▸ **Exercise aim**: Note each line where "scene" appears, and copy it.
▬▬▬▬▬▬▬▬▬▬
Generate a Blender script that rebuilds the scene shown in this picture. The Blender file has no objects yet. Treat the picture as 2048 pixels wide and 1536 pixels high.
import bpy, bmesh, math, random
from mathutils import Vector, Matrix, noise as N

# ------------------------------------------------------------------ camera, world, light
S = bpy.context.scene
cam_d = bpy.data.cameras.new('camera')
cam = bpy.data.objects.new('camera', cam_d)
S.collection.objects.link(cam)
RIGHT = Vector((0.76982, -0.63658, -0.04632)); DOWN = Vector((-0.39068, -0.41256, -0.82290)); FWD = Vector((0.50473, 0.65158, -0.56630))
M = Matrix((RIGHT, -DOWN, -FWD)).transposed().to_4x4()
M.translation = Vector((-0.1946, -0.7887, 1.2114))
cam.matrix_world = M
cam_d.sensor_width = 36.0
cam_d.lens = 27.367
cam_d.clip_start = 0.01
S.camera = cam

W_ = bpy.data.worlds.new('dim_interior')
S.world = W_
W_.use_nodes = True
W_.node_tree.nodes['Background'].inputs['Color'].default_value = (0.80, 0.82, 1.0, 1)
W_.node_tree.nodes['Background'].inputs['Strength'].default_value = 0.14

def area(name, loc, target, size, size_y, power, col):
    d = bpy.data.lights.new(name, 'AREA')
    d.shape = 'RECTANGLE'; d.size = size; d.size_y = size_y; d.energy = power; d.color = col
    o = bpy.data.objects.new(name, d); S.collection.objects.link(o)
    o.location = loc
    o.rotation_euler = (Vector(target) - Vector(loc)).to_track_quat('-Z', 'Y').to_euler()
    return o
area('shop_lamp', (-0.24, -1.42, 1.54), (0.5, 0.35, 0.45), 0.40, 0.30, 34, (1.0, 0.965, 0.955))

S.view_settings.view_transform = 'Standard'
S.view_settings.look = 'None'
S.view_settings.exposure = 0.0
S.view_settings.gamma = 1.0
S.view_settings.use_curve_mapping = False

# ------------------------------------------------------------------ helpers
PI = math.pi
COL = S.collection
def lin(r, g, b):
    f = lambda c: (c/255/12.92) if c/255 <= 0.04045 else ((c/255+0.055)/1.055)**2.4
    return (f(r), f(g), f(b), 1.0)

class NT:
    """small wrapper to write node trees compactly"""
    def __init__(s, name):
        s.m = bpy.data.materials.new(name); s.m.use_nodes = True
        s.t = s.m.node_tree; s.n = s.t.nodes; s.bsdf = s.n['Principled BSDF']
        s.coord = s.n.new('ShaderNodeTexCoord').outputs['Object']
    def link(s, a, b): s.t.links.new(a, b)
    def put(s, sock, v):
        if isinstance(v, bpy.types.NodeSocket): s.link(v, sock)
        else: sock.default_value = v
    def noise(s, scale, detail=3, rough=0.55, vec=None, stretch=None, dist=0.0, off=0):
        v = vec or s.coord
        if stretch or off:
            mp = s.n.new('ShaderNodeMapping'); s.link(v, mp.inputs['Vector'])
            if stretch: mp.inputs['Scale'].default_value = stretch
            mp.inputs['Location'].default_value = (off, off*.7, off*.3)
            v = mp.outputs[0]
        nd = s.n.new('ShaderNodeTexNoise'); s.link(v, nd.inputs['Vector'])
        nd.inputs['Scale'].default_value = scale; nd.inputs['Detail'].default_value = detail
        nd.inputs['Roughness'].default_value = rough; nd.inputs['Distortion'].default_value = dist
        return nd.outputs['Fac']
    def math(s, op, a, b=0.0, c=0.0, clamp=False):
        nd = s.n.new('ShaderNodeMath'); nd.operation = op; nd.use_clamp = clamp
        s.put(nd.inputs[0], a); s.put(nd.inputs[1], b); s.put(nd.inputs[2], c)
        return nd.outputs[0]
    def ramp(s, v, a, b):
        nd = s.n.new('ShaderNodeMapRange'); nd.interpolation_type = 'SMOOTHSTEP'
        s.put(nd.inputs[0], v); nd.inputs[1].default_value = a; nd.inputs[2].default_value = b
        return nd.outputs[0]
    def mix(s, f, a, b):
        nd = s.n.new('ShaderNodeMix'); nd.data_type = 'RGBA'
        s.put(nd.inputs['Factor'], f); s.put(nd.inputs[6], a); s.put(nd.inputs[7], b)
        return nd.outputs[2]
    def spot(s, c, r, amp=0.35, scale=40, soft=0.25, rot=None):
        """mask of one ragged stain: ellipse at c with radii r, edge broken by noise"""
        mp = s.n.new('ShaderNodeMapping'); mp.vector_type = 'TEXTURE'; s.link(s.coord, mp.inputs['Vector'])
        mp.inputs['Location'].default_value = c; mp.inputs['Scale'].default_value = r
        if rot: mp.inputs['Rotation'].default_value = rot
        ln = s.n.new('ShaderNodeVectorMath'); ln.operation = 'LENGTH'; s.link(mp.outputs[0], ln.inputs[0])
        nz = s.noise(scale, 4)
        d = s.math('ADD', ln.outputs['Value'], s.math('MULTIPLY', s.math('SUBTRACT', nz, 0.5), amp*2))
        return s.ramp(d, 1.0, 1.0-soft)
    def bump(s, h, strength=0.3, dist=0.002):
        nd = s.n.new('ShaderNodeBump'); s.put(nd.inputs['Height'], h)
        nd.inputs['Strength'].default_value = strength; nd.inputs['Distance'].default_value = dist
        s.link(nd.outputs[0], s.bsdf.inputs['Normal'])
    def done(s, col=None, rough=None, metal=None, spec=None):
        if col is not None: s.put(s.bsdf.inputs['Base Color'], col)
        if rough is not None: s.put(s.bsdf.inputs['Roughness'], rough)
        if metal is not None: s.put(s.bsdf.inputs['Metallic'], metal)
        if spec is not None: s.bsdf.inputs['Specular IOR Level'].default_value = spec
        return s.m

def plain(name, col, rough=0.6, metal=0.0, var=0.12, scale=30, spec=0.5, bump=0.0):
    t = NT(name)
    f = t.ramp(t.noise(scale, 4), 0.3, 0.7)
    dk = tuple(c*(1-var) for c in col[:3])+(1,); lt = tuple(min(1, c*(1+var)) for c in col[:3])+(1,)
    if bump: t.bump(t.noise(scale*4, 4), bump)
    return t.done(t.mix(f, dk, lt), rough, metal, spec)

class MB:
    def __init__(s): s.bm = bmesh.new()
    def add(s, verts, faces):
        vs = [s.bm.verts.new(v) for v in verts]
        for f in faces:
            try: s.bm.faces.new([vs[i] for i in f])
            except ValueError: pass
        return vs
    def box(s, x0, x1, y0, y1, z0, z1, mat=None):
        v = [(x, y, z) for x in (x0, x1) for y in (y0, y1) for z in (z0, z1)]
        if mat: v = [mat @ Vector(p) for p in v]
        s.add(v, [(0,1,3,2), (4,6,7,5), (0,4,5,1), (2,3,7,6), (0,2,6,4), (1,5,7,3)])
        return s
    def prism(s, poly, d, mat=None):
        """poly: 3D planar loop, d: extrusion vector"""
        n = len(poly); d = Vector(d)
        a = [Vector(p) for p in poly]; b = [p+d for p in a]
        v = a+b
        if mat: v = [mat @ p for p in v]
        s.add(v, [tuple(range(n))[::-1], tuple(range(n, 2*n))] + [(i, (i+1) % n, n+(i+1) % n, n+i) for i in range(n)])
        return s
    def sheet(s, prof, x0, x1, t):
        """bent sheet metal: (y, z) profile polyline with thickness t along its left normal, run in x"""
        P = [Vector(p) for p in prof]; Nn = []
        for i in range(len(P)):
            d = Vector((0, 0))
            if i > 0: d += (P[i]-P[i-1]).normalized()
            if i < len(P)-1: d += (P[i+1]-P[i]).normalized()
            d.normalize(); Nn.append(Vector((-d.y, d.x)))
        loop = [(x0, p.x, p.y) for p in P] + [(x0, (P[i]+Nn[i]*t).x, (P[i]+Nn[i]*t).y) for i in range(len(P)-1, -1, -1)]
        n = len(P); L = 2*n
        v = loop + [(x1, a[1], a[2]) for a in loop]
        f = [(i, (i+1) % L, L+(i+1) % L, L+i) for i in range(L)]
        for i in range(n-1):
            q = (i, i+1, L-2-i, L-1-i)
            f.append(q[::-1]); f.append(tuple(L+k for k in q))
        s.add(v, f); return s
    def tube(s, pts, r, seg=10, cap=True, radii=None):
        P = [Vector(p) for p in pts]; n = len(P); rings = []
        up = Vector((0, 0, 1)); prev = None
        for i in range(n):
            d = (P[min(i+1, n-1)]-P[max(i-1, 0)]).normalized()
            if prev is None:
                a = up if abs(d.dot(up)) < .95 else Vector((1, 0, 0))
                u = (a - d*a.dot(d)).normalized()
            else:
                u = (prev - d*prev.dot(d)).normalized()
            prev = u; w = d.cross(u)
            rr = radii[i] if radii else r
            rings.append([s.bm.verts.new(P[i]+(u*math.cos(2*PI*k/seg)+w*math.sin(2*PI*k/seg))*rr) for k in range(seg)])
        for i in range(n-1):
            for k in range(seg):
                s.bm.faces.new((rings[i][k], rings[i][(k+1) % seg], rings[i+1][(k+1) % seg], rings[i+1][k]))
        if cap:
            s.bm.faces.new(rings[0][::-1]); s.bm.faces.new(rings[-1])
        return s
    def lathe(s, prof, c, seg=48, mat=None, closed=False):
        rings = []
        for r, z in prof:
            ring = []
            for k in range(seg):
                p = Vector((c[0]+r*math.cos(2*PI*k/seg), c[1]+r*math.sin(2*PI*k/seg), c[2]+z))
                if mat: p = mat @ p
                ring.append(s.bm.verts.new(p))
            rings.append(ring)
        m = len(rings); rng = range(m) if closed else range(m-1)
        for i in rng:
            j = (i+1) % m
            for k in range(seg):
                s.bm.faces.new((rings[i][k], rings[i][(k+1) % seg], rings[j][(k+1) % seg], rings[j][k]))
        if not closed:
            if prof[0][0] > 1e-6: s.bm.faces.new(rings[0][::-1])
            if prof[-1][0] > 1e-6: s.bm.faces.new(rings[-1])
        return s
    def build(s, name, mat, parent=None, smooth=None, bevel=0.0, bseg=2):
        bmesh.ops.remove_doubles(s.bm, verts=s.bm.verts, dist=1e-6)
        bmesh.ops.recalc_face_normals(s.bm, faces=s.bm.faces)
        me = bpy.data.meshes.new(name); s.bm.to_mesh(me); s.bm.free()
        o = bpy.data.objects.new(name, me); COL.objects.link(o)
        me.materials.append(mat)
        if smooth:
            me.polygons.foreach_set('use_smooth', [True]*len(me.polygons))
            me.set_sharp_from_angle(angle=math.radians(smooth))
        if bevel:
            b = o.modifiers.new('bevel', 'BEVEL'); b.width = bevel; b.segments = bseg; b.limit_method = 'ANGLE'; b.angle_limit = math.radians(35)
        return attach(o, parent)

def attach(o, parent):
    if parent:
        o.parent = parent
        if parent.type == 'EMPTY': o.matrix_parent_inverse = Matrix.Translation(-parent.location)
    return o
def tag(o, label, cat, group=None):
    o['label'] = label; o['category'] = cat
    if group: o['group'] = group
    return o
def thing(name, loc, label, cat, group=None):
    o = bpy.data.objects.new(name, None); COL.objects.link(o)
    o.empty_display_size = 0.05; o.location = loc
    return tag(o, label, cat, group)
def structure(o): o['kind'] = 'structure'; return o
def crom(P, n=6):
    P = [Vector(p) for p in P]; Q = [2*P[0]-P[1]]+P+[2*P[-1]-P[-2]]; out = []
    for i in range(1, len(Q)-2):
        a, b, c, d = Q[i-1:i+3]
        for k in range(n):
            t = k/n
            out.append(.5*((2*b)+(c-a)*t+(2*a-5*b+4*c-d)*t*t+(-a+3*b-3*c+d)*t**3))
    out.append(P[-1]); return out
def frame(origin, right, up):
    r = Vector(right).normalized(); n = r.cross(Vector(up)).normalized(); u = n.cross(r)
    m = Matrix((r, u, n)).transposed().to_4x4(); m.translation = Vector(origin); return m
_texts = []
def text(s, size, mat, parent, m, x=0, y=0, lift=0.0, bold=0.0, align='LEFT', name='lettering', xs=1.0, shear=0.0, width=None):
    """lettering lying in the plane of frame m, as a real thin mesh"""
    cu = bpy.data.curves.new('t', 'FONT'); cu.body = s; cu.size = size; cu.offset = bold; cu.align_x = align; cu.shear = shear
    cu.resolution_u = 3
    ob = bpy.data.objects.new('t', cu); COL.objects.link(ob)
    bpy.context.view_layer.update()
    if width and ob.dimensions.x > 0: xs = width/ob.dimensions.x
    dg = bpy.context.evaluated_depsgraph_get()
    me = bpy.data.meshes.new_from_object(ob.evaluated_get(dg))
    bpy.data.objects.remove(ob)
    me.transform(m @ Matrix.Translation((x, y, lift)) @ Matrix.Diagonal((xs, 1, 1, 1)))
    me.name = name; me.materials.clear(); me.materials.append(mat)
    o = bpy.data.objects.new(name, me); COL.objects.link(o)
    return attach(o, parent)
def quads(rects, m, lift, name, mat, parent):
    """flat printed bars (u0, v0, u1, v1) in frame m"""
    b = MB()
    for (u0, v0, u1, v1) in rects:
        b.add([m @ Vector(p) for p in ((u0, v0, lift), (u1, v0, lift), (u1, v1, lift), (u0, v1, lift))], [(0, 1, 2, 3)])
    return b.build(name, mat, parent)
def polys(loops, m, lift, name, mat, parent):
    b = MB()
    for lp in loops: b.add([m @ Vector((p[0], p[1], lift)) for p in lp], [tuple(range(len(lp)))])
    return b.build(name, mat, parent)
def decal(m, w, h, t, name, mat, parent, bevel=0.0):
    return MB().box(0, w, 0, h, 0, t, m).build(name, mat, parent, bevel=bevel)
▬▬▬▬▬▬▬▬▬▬
▸ **Task solution**:
Generate a Blender script that rebuilds the scene shown in this picture. The Blender file has no objects yet. Treat the picture as 2048 pixels wide and 1536 pixels high.
S = bpy.context.scene